§ PROBLEM DETAILS
Starting at the line that contains "Build this scene" and stopping at the line that contains "ALPHA = math.radians(33.16)", return those lines exactly and nothing else. Both end lines count; pictures do not.

§ WORKING DATA
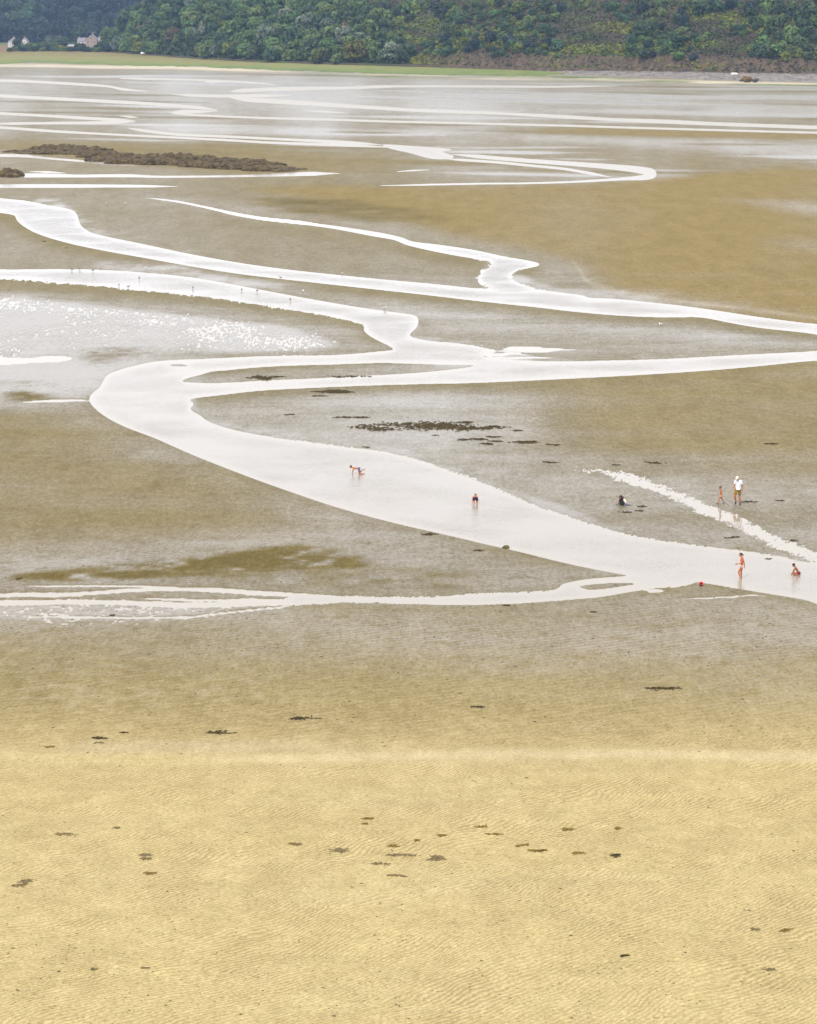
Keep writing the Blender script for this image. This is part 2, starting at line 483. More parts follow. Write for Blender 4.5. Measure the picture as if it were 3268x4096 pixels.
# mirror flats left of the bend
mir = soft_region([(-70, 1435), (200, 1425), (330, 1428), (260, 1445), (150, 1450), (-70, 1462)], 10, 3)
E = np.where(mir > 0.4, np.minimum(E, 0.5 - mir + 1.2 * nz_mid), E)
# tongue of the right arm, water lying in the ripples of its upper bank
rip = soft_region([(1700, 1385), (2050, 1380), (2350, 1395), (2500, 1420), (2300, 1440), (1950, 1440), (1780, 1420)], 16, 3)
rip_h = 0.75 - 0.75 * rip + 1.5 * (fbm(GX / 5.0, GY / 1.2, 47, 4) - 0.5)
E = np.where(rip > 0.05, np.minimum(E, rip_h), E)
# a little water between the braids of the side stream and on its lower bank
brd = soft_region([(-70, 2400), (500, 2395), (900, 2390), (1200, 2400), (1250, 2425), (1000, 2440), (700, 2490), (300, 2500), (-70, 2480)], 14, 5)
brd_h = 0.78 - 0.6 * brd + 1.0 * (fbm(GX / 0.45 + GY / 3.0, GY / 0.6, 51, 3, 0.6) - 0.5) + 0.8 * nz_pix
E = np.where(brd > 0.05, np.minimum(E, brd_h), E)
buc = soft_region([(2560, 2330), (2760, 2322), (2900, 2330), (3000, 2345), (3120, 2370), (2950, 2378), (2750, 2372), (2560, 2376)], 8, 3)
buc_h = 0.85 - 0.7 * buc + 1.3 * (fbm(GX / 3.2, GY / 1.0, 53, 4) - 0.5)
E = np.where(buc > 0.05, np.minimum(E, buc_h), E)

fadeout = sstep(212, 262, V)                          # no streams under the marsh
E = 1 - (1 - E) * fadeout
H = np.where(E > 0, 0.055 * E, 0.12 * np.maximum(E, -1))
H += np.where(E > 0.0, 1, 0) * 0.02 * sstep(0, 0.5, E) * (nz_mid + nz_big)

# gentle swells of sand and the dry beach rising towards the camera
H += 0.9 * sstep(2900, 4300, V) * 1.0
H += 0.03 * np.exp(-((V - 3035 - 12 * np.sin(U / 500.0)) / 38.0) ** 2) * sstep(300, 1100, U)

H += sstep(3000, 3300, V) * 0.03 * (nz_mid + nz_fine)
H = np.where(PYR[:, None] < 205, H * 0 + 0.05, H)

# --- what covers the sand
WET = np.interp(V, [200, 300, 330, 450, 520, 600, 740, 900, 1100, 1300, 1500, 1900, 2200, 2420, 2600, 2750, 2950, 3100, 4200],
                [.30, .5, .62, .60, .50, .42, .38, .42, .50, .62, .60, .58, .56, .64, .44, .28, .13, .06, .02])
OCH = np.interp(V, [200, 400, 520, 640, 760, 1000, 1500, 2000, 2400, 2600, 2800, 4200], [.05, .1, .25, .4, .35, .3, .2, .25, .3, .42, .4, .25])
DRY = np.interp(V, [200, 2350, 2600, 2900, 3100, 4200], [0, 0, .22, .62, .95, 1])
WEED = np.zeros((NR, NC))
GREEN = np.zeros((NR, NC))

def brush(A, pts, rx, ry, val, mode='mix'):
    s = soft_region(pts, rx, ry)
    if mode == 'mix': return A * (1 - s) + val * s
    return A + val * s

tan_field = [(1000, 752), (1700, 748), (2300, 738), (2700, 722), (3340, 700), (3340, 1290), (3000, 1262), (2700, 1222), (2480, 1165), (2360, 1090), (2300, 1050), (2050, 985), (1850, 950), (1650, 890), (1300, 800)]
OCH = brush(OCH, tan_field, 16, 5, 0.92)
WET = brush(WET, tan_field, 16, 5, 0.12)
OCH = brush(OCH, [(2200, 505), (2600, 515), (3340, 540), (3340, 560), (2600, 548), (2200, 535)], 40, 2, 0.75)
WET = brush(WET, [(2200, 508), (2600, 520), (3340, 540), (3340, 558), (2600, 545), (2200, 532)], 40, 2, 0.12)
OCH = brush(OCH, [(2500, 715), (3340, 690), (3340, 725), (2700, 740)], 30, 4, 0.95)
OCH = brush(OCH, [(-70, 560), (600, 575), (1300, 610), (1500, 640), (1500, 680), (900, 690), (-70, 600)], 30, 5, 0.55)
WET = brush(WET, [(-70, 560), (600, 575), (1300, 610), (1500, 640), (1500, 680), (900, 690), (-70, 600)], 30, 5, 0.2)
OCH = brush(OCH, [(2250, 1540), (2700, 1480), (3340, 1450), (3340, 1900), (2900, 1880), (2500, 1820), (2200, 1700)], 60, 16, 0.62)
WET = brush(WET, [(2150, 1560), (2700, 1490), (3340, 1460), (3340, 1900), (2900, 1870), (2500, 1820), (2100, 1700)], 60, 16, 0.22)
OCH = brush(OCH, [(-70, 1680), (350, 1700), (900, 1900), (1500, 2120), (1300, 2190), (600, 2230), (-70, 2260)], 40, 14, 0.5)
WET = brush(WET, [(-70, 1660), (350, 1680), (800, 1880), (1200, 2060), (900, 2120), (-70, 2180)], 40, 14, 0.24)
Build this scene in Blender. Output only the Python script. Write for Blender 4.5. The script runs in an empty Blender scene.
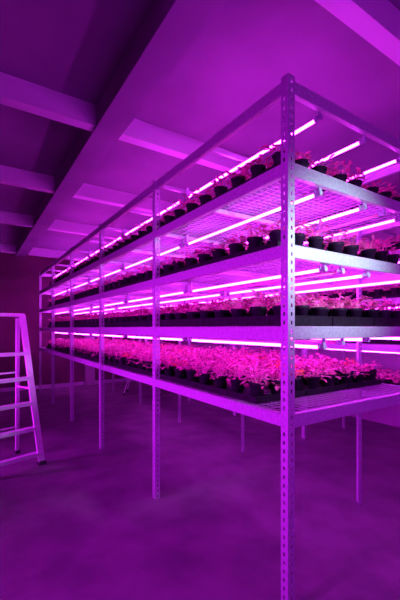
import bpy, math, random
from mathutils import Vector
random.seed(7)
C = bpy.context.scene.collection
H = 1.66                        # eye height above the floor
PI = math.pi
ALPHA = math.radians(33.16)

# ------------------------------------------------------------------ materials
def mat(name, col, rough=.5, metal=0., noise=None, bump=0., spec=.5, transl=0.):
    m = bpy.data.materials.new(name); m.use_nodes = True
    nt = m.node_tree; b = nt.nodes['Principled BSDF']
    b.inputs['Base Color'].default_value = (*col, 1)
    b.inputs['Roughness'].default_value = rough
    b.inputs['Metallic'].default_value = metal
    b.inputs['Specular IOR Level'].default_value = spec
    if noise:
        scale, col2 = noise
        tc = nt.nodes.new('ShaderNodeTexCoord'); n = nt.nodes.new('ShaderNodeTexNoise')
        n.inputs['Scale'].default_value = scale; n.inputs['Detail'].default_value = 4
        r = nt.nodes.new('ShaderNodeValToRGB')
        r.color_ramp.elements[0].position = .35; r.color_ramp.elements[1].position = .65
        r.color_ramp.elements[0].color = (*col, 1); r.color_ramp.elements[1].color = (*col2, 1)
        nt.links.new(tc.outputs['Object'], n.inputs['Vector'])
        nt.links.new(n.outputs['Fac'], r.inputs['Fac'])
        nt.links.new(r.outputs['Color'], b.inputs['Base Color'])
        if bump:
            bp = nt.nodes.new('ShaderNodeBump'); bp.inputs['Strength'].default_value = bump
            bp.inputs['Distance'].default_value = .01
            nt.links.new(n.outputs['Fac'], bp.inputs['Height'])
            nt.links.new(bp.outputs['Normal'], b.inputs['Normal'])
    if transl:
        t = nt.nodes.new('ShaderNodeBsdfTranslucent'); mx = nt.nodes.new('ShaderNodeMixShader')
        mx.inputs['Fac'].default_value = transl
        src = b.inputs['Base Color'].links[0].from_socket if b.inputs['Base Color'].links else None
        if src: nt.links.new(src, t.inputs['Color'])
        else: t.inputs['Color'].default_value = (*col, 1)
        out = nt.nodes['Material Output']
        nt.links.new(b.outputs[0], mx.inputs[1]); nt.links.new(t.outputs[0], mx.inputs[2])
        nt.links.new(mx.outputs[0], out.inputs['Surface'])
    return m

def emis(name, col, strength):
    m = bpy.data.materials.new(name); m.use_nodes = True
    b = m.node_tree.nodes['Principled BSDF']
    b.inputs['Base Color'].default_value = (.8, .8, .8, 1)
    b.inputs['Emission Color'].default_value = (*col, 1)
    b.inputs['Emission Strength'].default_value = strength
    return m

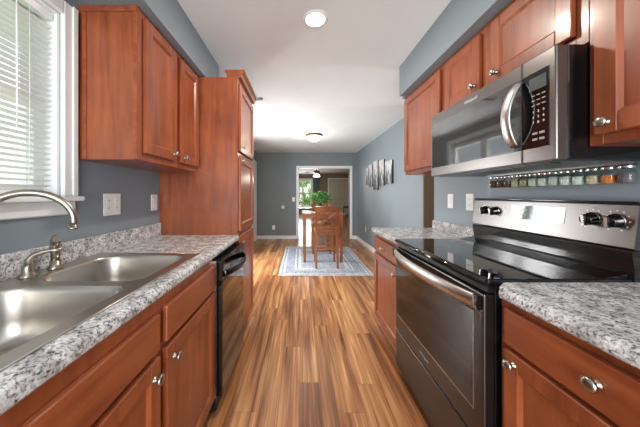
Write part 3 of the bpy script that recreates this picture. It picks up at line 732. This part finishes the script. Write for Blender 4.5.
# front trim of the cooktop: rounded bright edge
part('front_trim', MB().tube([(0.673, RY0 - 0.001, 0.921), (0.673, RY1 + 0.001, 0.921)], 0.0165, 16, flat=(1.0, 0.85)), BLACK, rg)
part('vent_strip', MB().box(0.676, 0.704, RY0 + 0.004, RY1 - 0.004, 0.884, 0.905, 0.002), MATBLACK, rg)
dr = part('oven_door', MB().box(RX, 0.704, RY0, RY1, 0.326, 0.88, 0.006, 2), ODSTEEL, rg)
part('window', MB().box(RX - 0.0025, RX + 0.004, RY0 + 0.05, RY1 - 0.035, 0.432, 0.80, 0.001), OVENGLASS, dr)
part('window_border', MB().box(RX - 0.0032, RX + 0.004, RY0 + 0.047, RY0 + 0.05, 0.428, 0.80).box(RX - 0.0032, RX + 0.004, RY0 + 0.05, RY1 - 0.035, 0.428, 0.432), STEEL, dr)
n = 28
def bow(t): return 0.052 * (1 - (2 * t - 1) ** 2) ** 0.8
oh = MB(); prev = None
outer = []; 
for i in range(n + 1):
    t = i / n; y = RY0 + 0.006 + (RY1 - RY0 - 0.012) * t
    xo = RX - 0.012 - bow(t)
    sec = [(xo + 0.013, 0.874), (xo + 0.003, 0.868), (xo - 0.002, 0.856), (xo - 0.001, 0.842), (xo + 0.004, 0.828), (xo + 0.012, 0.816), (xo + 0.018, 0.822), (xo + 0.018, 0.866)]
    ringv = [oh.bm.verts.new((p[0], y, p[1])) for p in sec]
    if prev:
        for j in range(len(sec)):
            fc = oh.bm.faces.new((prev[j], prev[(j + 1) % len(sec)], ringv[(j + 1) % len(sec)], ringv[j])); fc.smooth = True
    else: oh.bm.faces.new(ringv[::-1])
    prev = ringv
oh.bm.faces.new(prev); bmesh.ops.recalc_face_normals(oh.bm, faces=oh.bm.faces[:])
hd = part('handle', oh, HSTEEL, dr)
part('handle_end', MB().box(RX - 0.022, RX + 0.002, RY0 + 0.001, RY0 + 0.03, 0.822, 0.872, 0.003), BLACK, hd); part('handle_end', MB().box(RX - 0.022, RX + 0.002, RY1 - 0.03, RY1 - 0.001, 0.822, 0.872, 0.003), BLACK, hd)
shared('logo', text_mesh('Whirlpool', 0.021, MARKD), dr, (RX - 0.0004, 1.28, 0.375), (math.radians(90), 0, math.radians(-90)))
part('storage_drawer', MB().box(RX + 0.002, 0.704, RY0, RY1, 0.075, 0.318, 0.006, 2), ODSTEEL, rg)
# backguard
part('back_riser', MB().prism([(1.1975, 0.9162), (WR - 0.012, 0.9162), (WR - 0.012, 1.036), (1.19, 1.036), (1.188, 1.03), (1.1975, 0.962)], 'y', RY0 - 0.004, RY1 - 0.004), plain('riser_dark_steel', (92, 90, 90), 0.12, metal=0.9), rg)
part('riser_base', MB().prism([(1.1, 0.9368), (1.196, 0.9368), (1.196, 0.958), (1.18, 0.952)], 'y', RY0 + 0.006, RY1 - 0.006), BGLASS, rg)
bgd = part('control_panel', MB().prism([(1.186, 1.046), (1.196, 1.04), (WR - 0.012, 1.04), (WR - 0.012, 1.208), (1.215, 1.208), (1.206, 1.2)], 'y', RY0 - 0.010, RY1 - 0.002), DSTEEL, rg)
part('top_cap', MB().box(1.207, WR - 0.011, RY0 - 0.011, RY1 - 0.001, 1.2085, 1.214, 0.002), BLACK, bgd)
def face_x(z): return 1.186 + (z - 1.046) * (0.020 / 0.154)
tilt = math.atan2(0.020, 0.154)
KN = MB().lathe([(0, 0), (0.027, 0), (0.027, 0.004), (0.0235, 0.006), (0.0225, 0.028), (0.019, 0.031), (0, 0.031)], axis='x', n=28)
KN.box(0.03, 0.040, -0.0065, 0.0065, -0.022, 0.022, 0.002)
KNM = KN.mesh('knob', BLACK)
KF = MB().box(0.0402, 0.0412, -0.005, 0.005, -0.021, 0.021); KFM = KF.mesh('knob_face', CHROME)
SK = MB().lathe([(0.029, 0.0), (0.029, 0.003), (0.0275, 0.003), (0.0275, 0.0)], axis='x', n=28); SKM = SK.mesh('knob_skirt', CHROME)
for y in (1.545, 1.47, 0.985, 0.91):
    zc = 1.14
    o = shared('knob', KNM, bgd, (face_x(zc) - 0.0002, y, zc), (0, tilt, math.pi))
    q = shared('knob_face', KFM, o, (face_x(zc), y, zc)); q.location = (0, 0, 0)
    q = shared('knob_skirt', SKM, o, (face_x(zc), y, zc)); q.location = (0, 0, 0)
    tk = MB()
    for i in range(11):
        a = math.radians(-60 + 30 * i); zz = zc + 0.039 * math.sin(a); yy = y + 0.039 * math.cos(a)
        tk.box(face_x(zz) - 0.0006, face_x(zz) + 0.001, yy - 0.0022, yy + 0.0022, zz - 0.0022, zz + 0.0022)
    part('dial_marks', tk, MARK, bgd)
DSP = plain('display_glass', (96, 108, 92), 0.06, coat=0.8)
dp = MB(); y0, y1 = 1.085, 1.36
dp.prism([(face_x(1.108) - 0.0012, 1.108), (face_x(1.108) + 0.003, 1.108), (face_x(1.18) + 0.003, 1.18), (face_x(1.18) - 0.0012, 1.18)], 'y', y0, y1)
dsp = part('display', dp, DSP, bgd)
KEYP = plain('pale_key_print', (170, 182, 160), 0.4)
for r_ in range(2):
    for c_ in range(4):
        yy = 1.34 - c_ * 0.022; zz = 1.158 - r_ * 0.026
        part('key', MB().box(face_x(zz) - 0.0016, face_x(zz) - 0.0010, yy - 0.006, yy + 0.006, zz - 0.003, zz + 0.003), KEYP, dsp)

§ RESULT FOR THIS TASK
Build this scene in Blender. Output only the Python script. Write for Blender 4.5. The script runs in an empty Blender scene.
import bpy, math, random
from mathutils import Vector
random.seed(7)
C = bpy.context.scene.collection
H = 1.66                        # eye height above the floor
PI = math.pi
ALPHA = math.radians(33.16)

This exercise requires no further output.